Aim:
Leave out the pictures and print only the lines from the one with "Generate a Blender" through the one with "PI = math.pi", exactly as they are.

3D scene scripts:
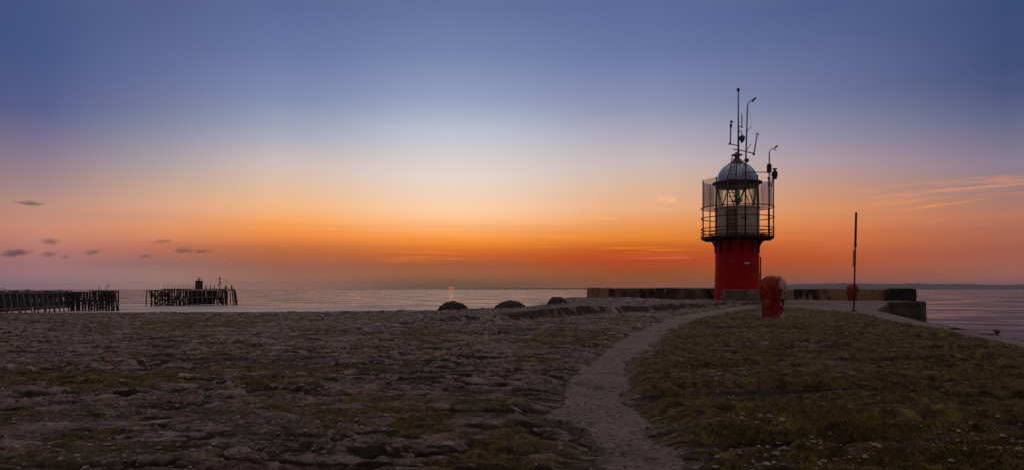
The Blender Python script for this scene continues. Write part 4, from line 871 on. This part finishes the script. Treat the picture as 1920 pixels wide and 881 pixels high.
def jetty_far():
    Y0, Y1 = 316, 356
    root = thing('timber_jetty', 'detached derelict timber jetty standing in the surf with a square beacon hut on deck', 'jetty', (*pxy(360,335), 0))
    O = np.array([*pxy(360,335), 0]); L = lambda p: tuple(np.array(p)-O); rnd = random.Random(12)
    f, u = jetty_line(275, Y0, 441, Y1); n = np.array([-u[1], u[0]]); n = n if n[1] > 0 else -n; dep = 7.5; ang = math.atan2(u[1], u[0])
    for row in range(3):
        for i, px in enumerate([275,285,291,296,301,305,310,315,319,323.5,328,332,336,340,344]):
            if row and px < 284: continue
            p = f(px+rnd.uniform(-.6,.6)+row*8.5)+n*dep*row/2; lean = .35 if px < 287 else rnd.uniform(-.25,.25)
            MB().tube([L((*(p-u*lean*1.0), -1)), L((*(p+u*lean*.3), 7.35 if px < 308 else 7.85))], .26, 6).build('pile', M['timber'], root)
    for i, px in enumerate([350,358,368,377,386,396,405,413,422,430]):
        p = f(px)-n*.45; MB().tube([L((*(p-n*.7), -1)), L((*p, 8.0))], [.27,.21], 6).build('pile', M['bleached'] if 346 < px < 412 else M['timber'], root)
        p = f(min(436, px+15))+n*dep; MB().tube([L((*(p+n*.4), -1)), L((*p, 7.8))], .26, 6).build('pile', M['timber'], root)
    for px, t in ((434,9.9),(438,8.2),(440.5,7.6)):
        p = f(px); MB().tube([L((*(p+u*1.1-n*.4), -1)), L((*p, t))], .36, 6).build('pile', M['timber'], root)
        p = f(px)+n*dep; MB().tube([L((*(p+u*1.1), -1)), L((*p, 7.7))], .34, 6).build('pile', M['timber'], root)
    q = MB(); px = 347.
    while px < 428:
        a, b = f(px), f(px+.75); c = (a+b)/2+n*.35
        z0 = .4 if px < 400 else 2.6 if rnd.random() < .45 else .6
        for (za, zb) in ((z0, 3.8), (3.8, 7.4)):
            if rnd.random() < (.04 if px < 412 else .3): continue
            q.box(L((*c, (za+zb)/2)), (np.hypot(*(b-a))*1.02, .1, zb-za), rz=ang, jit=.02)
        px += .75
    q.build('plank_wall', M['plank'], root)
    for row in range(2):
        for z, x0, x1, m in ((7.45,275 if row == 0 else 284,346,'timber'),(4.4,284,346,'timber'),(7.3,346,432,'bleached' if row == 0 else 'timber'),(4.05,350,416,'bleached' if row == 0 else 'timber')):
            MB().beam(L((*(f(x0+15*row)+n*(dep*row-.45)), z)), L((*(f(x1+(15 if x1 < 400 else 4)*row)+n*(dep*row-.45)), z)), .30).build('waling', M[m], root)
    for i in range(30):
        x0 = rnd.uniform(280, 338); x1 = x0+rnd.choice((-1,1))*rnd.uniform(9, 22); x1 = min(346, max(282, x1)); k = rnd.choice((0,.5,1))*dep-.3; x0 += 15*max(0, k)/dep; x1 += 15*max(0, k)/dep
        z0, z1 = rnd.choice(((.3,4.2),(4.2,7.2),(.4,6.8))); MB().beam(L((*(f(x0)+n*k), z0)), L((*(f(x1)+n*k), z1)), .28).build('brace', M['timber'], root)
    q = MB()
    for px in np.arange(312, 346, 1.0):
        if rnd.random() < .55:
            p = f(px+10)+n*dep*.6; q.box(L((*p, rnd.uniform(1.6,5.8))), (.32,.1,rnd.uniform(1.5,3.6)), ry=rnd.uniform(-.12,.12))
    q.build('plank_wall', M['plank'], root)
    a, b = f(311), f(437); c = (a+b)/2+n*1.6; MB().box(L((*c, 8.0)), (np.hypot(*(b-a)), 4.2, .42), rz=ang).build('deck', M['timber'], root)
    for px in (309,317,326.5,331.5,337,341.5,346.5,351,355.5,360,365,368.5,387):
        p = f(px)+n*1.0; q = MB(); q.tube([L((*p, 8.1)), L((*p, 9.55))], .06, 5); q.ball(L((*p, 9.6)), .19, 6); q.build('handrail_post', M['iron'], root)
    for z in (8.8, 9.35):
        q = MB(); q.tube([L((*(f(309)+n), z)), L((*(f(369)+n), z))], .028, 4); q.build('handrail', M['rail'], root)
    top = 8.21
    def W(px, z=top): p = f(px)+n*2.2; return (p[0], p[1], z)
    # things standing on its deck
    h = thing('beacon_hut', 'dark square hut with a lamp cage on top, on the far jetty deck', 'hut', W(378.5), ang)
    MB().box((0,0,1.85), (2.5,2.3,3.7)).build('wall', M['timber'], h, bevel=.03); MB().box((0,0,3.78), (2.75,2.6,.18)).build('roof', M['iron'], h)
    q = MB()
    for k in range(6):
        aa = k*PI/3; q.tube([(1.05*math.cos(aa), 1.05*math.sin(aa), 3.8), (1.2*math.cos(aa), 1.2*math.sin(aa), 4.5), (.5*math.cos(aa), .5*math.sin(aa), 5.2), (0,0,5.35)], .08, 5)
    q.build('lamp_cage', M['iron'], h); MB().lathe([(.3,3.85),(.35,4.2),(.28,4.6),(.05,4.75)], 12).ball((0,0,5.5), .24, 8).build('lamp', M['iron'], h, smooth=True)
    h = thing('light_mast', 'dark stout mast with a lamp head and side boxes on the far jetty deck', 'mast', W(417), ang)
    q = MB(); q.tube([(-.22,0,0),(-.22,0,4.9)], .13, 6); q.tube([(.32,0,0),(.24,0,4.6)], .10, 6)
    for k in range(7): q.tube([(-.22,0,.5+k*.65),(.3,0,.8+k*.65)], .05, 4)
    q.build('lattice_mast', M['iron'], h); MB().ball((.05,0,5.2), .48, 8, (1,1,.9)).lathe([(.2,5.5),(.12,5.9),(.02,6.0)], 8).build('lamp', M['iron'], h, smooth=True)
    MB().box((.55,0,3.2), (.5,.5,.7)).box((-.6,0,1.7), (.6,.4,.55)).build('equipment_box', M['iron'], h, bevel=.04)
    h = thing('signal_mast', 'thin mast with a small top mark rising from a box near the far jetty end', 'mast', W(428.6), ang)
    MB().box((0,0,.7), (.7,.6,1.4)).build('equipment_box', M['iron'], h, bevel=.04)
    MB().tube([(.05,0,1.3),(.25,0,3.4),(.35,0,4.6)], [.11,.06,.05], 6).tube([(.27,0,3.3),(.35,0,4.3)], .13, 6).build('mast', M['iron'], h, smooth=True)
    src = None
    for px, hh in ((391.7,1.25),(400,1.45),(407.3,1.3)):
        h = thing('mooring_post', 'stubby dark mooring post on the far jetty deck between the hut and the mast', 'post', W(px), ang, 'mooring posts on the far jetty deck')
        MB().tube([(0,0,0),(0,0,hh)], [.24,.19], 8).build('post', M['timber'], h, smooth=True); MB().lathe([(.19,0),(.27,.05),(.27,.2),(.1,.3),(.02,.3)], 10, c=(0,0,hh)).build('cap', M['iron'], h, smooth=True)
jetty_far()

# ------------------------------------------------------------------ small dark clouds
def cloud_mat(dens):
    A = bpy.data.materials.new('dusk_cloud'); A.use_nodes = True; nt = A.node_tree; nt.nodes.clear(); N = nt.nodes.new; L = nt.links.new
    o = N('ShaderNodeOutputMaterial'); v = N('ShaderNodeVolumePrincipled'); L(v.outputs[0], o.inputs['Volume']); v.inputs['Color'].default_value = (.62,.62,.70,1); v.inputs['Anisotropy'].default_value = 0
    tc = N('ShaderNodeTexCoord'); ln = N('ShaderNodeVectorMath'); ln.operation = 'LENGTH'
    n = N('ShaderNodeTexNoise'); n.inputs['Scale'].default_value = 2.2; n.inputs['Detail'].default_value = 5; n.inputs['Roughness'].default_value = .6
    oi = N('ShaderNodeObjectInfo'); ad = N('ShaderNodeVectorMath'); ad.operation = 'MULTIPLY_ADD'; L(oi.outputs['Random'], ad.inputs[0]); ad.inputs[1].default_value = (40,40,40); L(tc.outputs['Object'], ad.inputs[2]); L(ad.outputs[0], n.inputs['Vector'])
    L(tc.outputs['Object'], ln.inputs[0])
    m = N('ShaderNodeMath'); m.operation = 'MULTIPLY_ADD'; L(n.outputs[0], m.inputs[0]); m.inputs[1].default_value = 2.4; m.inputs[2].default_value = -1.2
    s = N('ShaderNodeMath'); s.operation = 'ADD'; L(m.outputs[0], s.inputs[0]); L(ln.outputs['Value'], s.inputs[1])
    r = N('ShaderNodeMapRange'); r.interpolation_type = 'SMOOTHSTEP'; L(s.outputs[0], r.inputs[0]); r.inputs[1].default_value = .95; r.inputs[2].default_value = .15; r.inputs[3].default_value = 0; r.inputs[4].default_value = dens
    L(r.outputs[0], v.inputs['Density']); return A
CM = cloud_mat(.0065)
clouds = [(95,452,40,14,0,'small dark lens shaped cloud, highest of the low bank at the picture edge'),(30,473,66,15,.12,'long dark cloud at the left picture edge'),(92,476,36,11,.05,'faint grey cloud directly below the lens shaped one'),
  (123,481,26,9,.1,'smallest faint grey cloud beside the lens shaped one, lower'),(174,472,38,11,.22,'dark tilted cloud above the gap between the jetties'),(273,479,30,9,.1,'small grey cloud above the far jetty end'),
  (344,469,40,13,.0,'dark ragged cloud above the beacon hut'),(379,470,42,8,.1,'flat dark streak of cloud beside the ragged one'),(55,382,56,9,-.05,'thin dark streak of cloud high and alone'),(303,452,40,7,.1,'faint wisp of grey cloud above the far jetty'),(429,484,16,6,0,'tiny grey cloud speck above the jetty mast')]
for px, py, w, h, rot, lab in clouds:
    Y = 9000; sx_ = w/2/1300*Y*1.15; sz_ = h/2/1300*Y*1.25
    o = MB().ball((0,0,0), 1, 12).build('cloud', CM, loc=tuple(at(px, py, Y))); o.scale = (sx_, sx_*.6, sz_); o.rotation_euler = (0, -rot, 0)
    tag(o, lab, 'cloud', 'small dark clouds low in the sky')
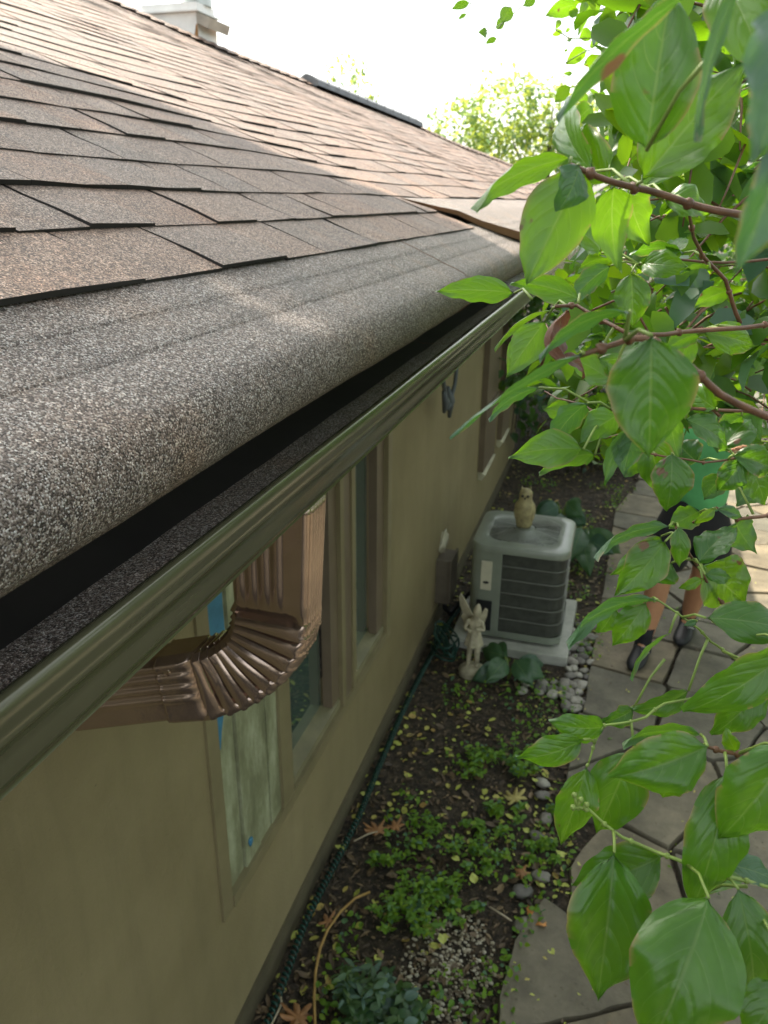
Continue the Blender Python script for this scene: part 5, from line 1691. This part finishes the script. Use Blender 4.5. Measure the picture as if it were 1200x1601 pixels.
# fine litter and mulch chips
lt = MB()
for q in range(13000):
    y = 1.3 + 7.2 * rs.random() ** 1.5
    x0, x1 = -.93, path_left(y) + .05
    x = rs.uniform(x0, x1)
    if -.8 < x < -.06 and 4.1 < y < 4.93: continue
    isy = rs.random()
    dens = mnoise.noise(Vector((x * 2.3, y * 2.3, 4)))
    if isy < .13 and dens > -.15:
        lt.r = rs.uniform(.52, .98); sz = .014 + .034 * rs.random() ** 1.6; asp = rs.uniform(.45, .85)
    else:
        lt.r = rs.uniform(0, .46); sz = rs.uniform(.008, .022) if rs.random() < .85 else rs.uniform(.03, .055); asp = rs.uniform(.2, .6)
    a = rs.uniform(0, 2 * PI); tl = rs.uniform(-.35, .35); tl2 = rs.uniform(-.35, .35)
    z = gz(x, y) + .006 + rs.uniform(0, .008)
    ca, sa = math.cos(a), math.sin(a)
    b = len(lt.v)
    for (u, v) in ((-1, 0), (-.5, .8), (.3, .9), (1, 0), (.3, -.9), (-.5, -.8)):
        X_, Y_ = u * sz * .5, v * sz * .5 * asp
        lt.vert((x + X_ * ca - Y_ * sa, y + X_ * sa + Y_ * ca, z + u * tl * sz * .5 + v * tl2 * sz * .5 * asp + .003 * v * v))
    lt.face([b, b + 1, b + 2, b + 3]); lt.face([b, b + 3, b + 4, b + 5])
for q in range(420):                           # crumbs and small leaves on the flagstones
    y = 1.4 + 7 * rs.random() ** 1.3; x = path_left(y) + rs.random() ** 1.4 * 1.6
    lt.r = rs.choice((.2, .4, .6, .8, .9)); sz = rs.uniform(.008, .024); a = rs.uniform(0, 6.3); z = .046
    b = len(lt.v); ca, sa = math.cos(a), math.sin(a)
    for (u, v) in ((-1, 0), (-.4, .5), (1, .1), (.2, -.6)): lt.vert((x + (u * ca - v * sa) * sz * .5, y + (u * sa + v * ca) * sz * .5, z + rs.uniform(0, .004)))
    lt.face([b, b + 1, b + 2, b + 3])
tag(lt.build('leaf_litter', M_litter), kind='stuff')

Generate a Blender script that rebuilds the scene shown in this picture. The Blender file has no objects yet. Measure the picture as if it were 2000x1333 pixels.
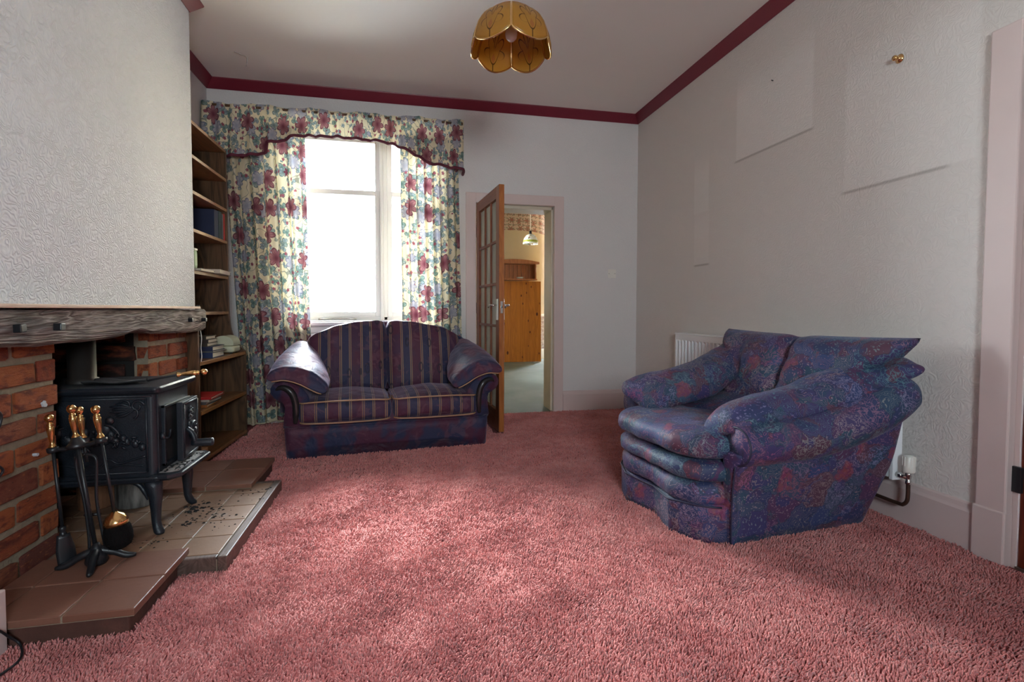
import bpy, bmesh, math, random
import numpy as np
from mathutils import Vector, Matrix, noise as mnoise

random.seed(7)
RNG = np.random.default_rng(11)
S = bpy.context.scene
COL = S.collection
PI = math.pi

# ------------------------------------------------------------------ camera, light, exposure
L_BACK, X_RIGHT, X_LEFT, Z_CEIL = 4.763, 2.30, -1.61, 2.93
_f, _cy, _yaw, _pit, _rol = 990.36, 642.25, .2097, .0369, .0018
_c, _s = math.cos(_yaw), math.sin(_yaw)
_fwd = Vector((_s * math.cos(_pit), _c * math.cos(_pit), -math.sin(_pit)))
_rt = Vector((_c, -_s, 0)); _up = _rt.cross(_fwd)
_r2 = math.cos(_rol) * _rt + math.sin(_rol) * _up
_u2 = -math.sin(_rol) * _rt + math.cos(_rol) * _up
cd = bpy.data.cameras.new('camera'); cam = bpy.data.objects.new('camera', cd); COL.objects.link(cam)
cd.sensor_fit = 'HORIZONTAL'; cd.sensor_width = 36.0; cd.lens = _f / 2000 * 36
cd.shift_y = -(666.5 - _cy) / 2000
cd.clip_start = .02
mw = Matrix(((_r2.x, _u2.x, -_fwd.x, 0), (_r2.y, _u2.y, -_fwd.y, 0), (_r2.z, _u2.z, -_fwd.z, 1.0), (0, 0, 0, 1)))
cam.matrix_world = mw
S.camera = cam

SKY_STRENGTH = 13.0
wd = bpy.data.worlds.new('sky'); S.world = wd; wd.use_nodes = True
nt = wd.node_tree; nt.nodes.clear()
wo = nt.nodes.new('ShaderNodeOutputWorld'); bg = nt.nodes.new('ShaderNodeBackground')
tc = nt.nodes.new('ShaderNodeTexCoord'); sp = nt.nodes.new('ShaderNodeSeparateXYZ'); rp = nt.nodes.new('ShaderNodeValToRGB')
nt.links.new(tc.outputs['Generated'], sp.inputs[0]); nt.links.new(sp.outputs[2], rp.inputs[0])
rp.color_ramp.elements[0].position = 0.0; rp.color_ramp.elements[0].color = (.86, .94, 1.0, 1)
rp.color_ramp.elements[1].position = 0.9; rp.color_ramp.elements[1].color = (.70, .84, 1.0, 1)
nt.links.new(rp.outputs[0], bg.inputs[0]); bg.inputs[1].default_value = SKY_STRENGTH
nt.links.new(bg.outputs[0], wo.inputs[0])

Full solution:
Generate a Blender script that rebuilds the scene shown in this picture. The Blender file has no objects yet. Measure the picture as if it were 2000x1333 pixels.
import bpy, bmesh, math, random
import numpy as np
from mathutils import Vector, Matrix, noise as mnoise

random.seed(7)
RNG = np.random.default_rng(11)
S = bpy.context.scene
COL = S.collection
PI = math.pi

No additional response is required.